Description of the task: Set the listing down again exactly, please, apart from its pictures.

[Begin]

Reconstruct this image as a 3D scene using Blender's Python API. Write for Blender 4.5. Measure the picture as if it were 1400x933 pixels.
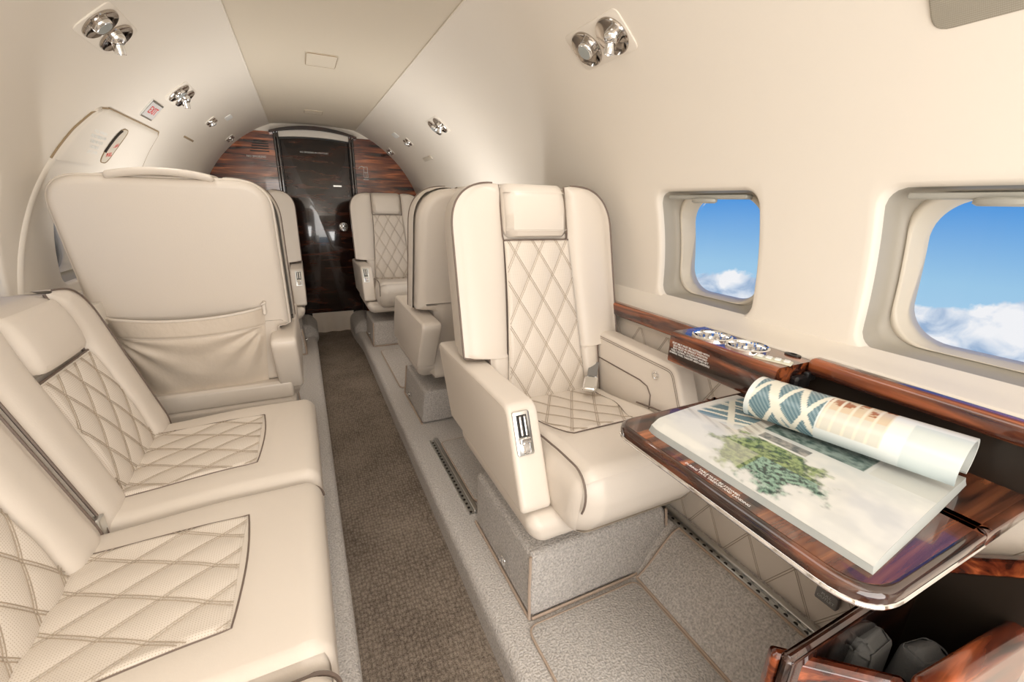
import bpy, bmesh, math, random
from mathutils import Vector, Matrix
random.seed(4)
sc = bpy.context.scene
C = sc.collection
PI = math.pi
for o in list(bpy.data.objects): bpy.data.objects.remove(o)

# ------------------------------------------------------------------ camera
cd = bpy.data.cameras.new('camera'); cam = bpy.data.objects.new('camera', cd); C.objects.link(cam)
R = ((0.90344947, -0.11057631, 0.41418829), (-0.42806266, -0.28513078, 0.85759128), (0.02326855, -0.95208892, -0.30493484))
cam.matrix_world = Matrix(((R[0][0], -R[0][1], -R[0][2], 0.0), (R[1][0], -R[1][1], -R[1][2], 0.0),
                           (R[2][0], -R[2][1], -R[2][2], 1.2), (0, 0, 0, 1)))
cd.sensor_width = 36; cd.lens = 585 / 1400 * 36; cd.clip_start = 0.01; cd.clip_end = 500
sc.camera = cam
sc.view_settings.view_transform = 'Standard'; sc.view_settings.look = 'None'
sc.view_settings.exposure = 0.0; sc.view_settings.gamma = 1.0
sc.view_settings.use_curve_mapping = False

# ------------------------------------------------------------------ sky above a layer of cloud
world = bpy.data.worlds.new('sky'); sc.world = world; world.use_nodes = True
def build_world():
    nt = world.node_tree; nt.nodes.clear(); N = nt.nodes; L = nt.links
    out = N.new('ShaderNodeOutputWorld'); bg = N.new('ShaderNodeBackground'); L.new(bg.outputs[0], out.inputs[0])
    tc = N.new('ShaderNodeTexCoord'); sep = N.new('ShaderNodeSeparateXYZ'); L.new(tc.outputs['Generated'], sep.inputs[0])
    sky = N.new('ShaderNodeValToRGB'); mr = N.new('ShaderNodeMapRange')
    mr.inputs[1].default_value = -0.25; mr.inputs[2].default_value = 0.35
    L.new(sep.outputs[2], mr.inputs[0]); L.new(mr.outputs[0], sky.inputs[0])
    e = sky.color_ramp.elements
    e[0].position = 0.0; e[0].color = (0.48, 0.71, 0.90, 1)
    e[1].position = 1.0; e[1].color = (0.04, 0.18, 0.62, 1)
    m = e.new(0.24); m.color = (0.34, 0.60, 0.84, 1); m = e.new(0.46); m.color = (0.075, 0.31, 0.76, 1)
    # cloud cover: stretched noise, present below the horizon
    mp = N.new('ShaderNodeMapping'); mp.inputs['Scale'].default_value = (1, 1, 1.35); L.new(tc.outputs['Generated'], mp.inputs[0])
    n1 = N.new('ShaderNodeTexNoise'); n1.inputs['Scale'].default_value = 9; n1.inputs['Detail'].default_value = 9; n1.inputs['Roughness'].default_value = 0.56
    n1.inputs['Distortion'].default_value = 0.35
    L.new(mp.outputs[0], n1.inputs['Vector'])
    h = N.new('ShaderNodeMapRange'); h.inputs[1].default_value = -0.09; h.inputs[2].default_value = -0.16
    h.inputs[3].default_value = -0.45; h.inputs[4].default_value = 0.16
    L.new(sep.outputs[2], h.inputs[0])
    ad = N.new('ShaderNodeMath'); ad.operation = 'ADD'; L.new(n1.outputs['Fac'], ad.inputs[0]); L.new(h.outputs[0], ad.inputs[1])
    cov = N.new('ShaderNodeMapRange'); cov.inputs[1].default_value = 0.40; cov.inputs[2].default_value = 0.47; L.new(ad.outputs[0], cov.inputs[0])
    n2 = N.new('ShaderNodeTexNoise'); n2.inputs['Scale'].default_value = 17; n2.inputs['Detail'].default_value = 8; n2.inputs['Distortion'].default_value = 0.5
    L.new(mp.outputs[0], n2.inputs['Vector'])
    cc = N.new('ShaderNodeValToRGB'); L.new(n2.outputs['Fac'], cc.inputs[0])
    ce = cc.color_ramp.elements
    ce[0].position = 0.34; ce[0].color = (0.33, 0.47, 0.68, 1); ce[1].position = 0.58; ce[1].color = (0.93, 0.94, 0.97, 1)
    k = ce.new(0.46); k.color = (0.64, 0.73, 0.86, 1)
    mx = N.new('ShaderNodeMix'); mx.data_type = 'RGBA'
    L.new(cov.outputs[0], mx.inputs[0]); L.new(sky.outputs[0], mx.inputs[6]); L.new(cc.outputs[0], mx.inputs[7])
    L.new(mx.outputs[2], bg.inputs['Color']); bg.inputs['Strength'].default_value = 0.95
build_world()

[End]

Correct answer:
Reconstruct this image as a 3D scene using Blender's Python API. Write for Blender 4.5. Measure the picture as if it were 1400x933 pixels.
import bpy, bmesh, math, random
from mathutils import Vector, Matrix
random.seed(4)
sc = bpy.context.scene
C = sc.collection
PI = math.pi
for o in list(bpy.data.objects): bpy.data.objects.remove(o)

# ------------------------------------------------------------------ camera
cd = bpy.data.cameras.new('camera'); cam = bpy.data.objects.new('camera', cd); C.objects.link(cam)
R = ((0.90344947, -0.11057631, 0.41418829), (-0.42806266, -0.28513078, 0.85759128), (0.02326855, -0.95208892, -0.30493484))
cam.matrix_world = Matrix(((R[0][0], -R[0][1], -R[0][2], 0.0), (R[1][0], -R[1][1], -R[1][2], 0.0),
                           (R[2][0], -R[2][1], -R[2][2], 1.2), (0, 0, 0, 1)))
cd.sensor_width = 36; cd.lens = 585 / 1400 * 36; cd.clip_start = 0.01; cd.clip_end = 500
sc.camera = cam
sc.view_settings.view_transform = 'Standard'; sc.view_settings.look = 'None'
sc.view_settings.exposure = 0.0; sc.view_settings.gamma = 1.0
sc.view_settings.use_curve_mapping = False

# ------------------------------------------------------------------ sky above a layer of cloud
world = bpy.data.worlds.new('sky'); sc.world = world; world.use_nodes = True
def build_world():
    nt = world.node_tree; nt.nodes.clear(); N = nt.nodes; L = nt.links
    out = N.new('ShaderNodeOutputWorld'); bg = N.new('ShaderNodeBackground'); L.new(bg.outputs[0], out.inputs[0])
    tc = N.new('ShaderNodeTexCoord'); sep = N.new('ShaderNodeSeparateXYZ'); L.new(tc.outputs['Generated'], sep.inputs[0])
    sky = N.new('ShaderNodeValToRGB'); mr = N.new('ShaderNodeMapRange')
    mr.inputs[1].default_value = -0.25; mr.inputs[2].default_value = 0.35
    L.new(sep.outputs[2], mr.inputs[0]); L.new(mr.outputs[0], sky.inputs[0])
    e = sky.color_ramp.elements
    e[0].position = 0.0; e[0].color = (0.48, 0.71, 0.90, 1)
    e[1].position = 1.0; e[1].color = (0.04, 0.18, 0.62, 1)
    m = e.new(0.24); m.color = (0.34, 0.60, 0.84, 1); m = e.new(0.46); m.color = (0.075, 0.31, 0.76, 1)
    # cloud cover: stretched noise, present below the horizon
    mp = N.new('ShaderNodeMapping'); mp.inputs['Scale'].default_value = (1, 1, 1.35); L.new(tc.outputs['Generated'], mp.inputs[0])
    n1 = N.new('ShaderNodeTexNoise'); n1.inputs['Scale'].default_value = 9; n1.inputs['Detail'].default_value = 9; n1.inputs['Roughness'].default_value = 0.56
    n1.inputs['Distortion'].default_value = 0.35
    L.new(mp.outputs[0], n1.inputs['Vector'])
    h = N.new('ShaderNodeMapRange'); h.inputs[1].default_value = -0.09; h.inputs[2].default_value = -0.16
    h.inputs[3].default_value = -0.45; h.inputs[4].default_value = 0.16
    L.new(sep.outputs[2], h.inputs[0])
    ad = N.new('ShaderNodeMath'); ad.operation = 'ADD'; L.new(n1.outputs['Fac'], ad.inputs[0]); L.new(h.outputs[0], ad.inputs[1])
    cov = N.new('ShaderNodeMapRange'); cov.inputs[1].default_value = 0.40; cov.inputs[2].default_value = 0.47; L.new(ad.outputs[0], cov.inputs[0])
    n2 = N.new('ShaderNodeTexNoise'); n2.inputs['Scale'].default_value = 17; n2.inputs['Detail'].default_value = 8; n2.inputs['Distortion'].default_value = 0.5
    L.new(mp.outputs[0], n2.inputs['Vector'])
    cc = N.new('ShaderNodeValToRGB'); L.new(n2.outputs['Fac'], cc.inputs[0])
    ce = cc.color_ramp.elements
    ce[0].position = 0.34; ce[0].color = (0.33, 0.47, 0.68, 1); ce[1].position = 0.58; ce[1].color = (0.93, 0.94, 0.97, 1)
    k = ce.new(0.46); k.color = (0.64, 0.73, 0.86, 1)
    mx = N.new('ShaderNodeMix'); mx.data_type = 'RGBA'
    L.new(cov.outputs[0], mx.inputs[0]); L.new(sky.outputs[0], mx.inputs[6]); L.new(cc.outputs[0], mx.inputs[7])
    L.new(mx.outputs[2], bg.inputs['Color']); bg.inputs['Strength'].default_value = 0.95
build_world()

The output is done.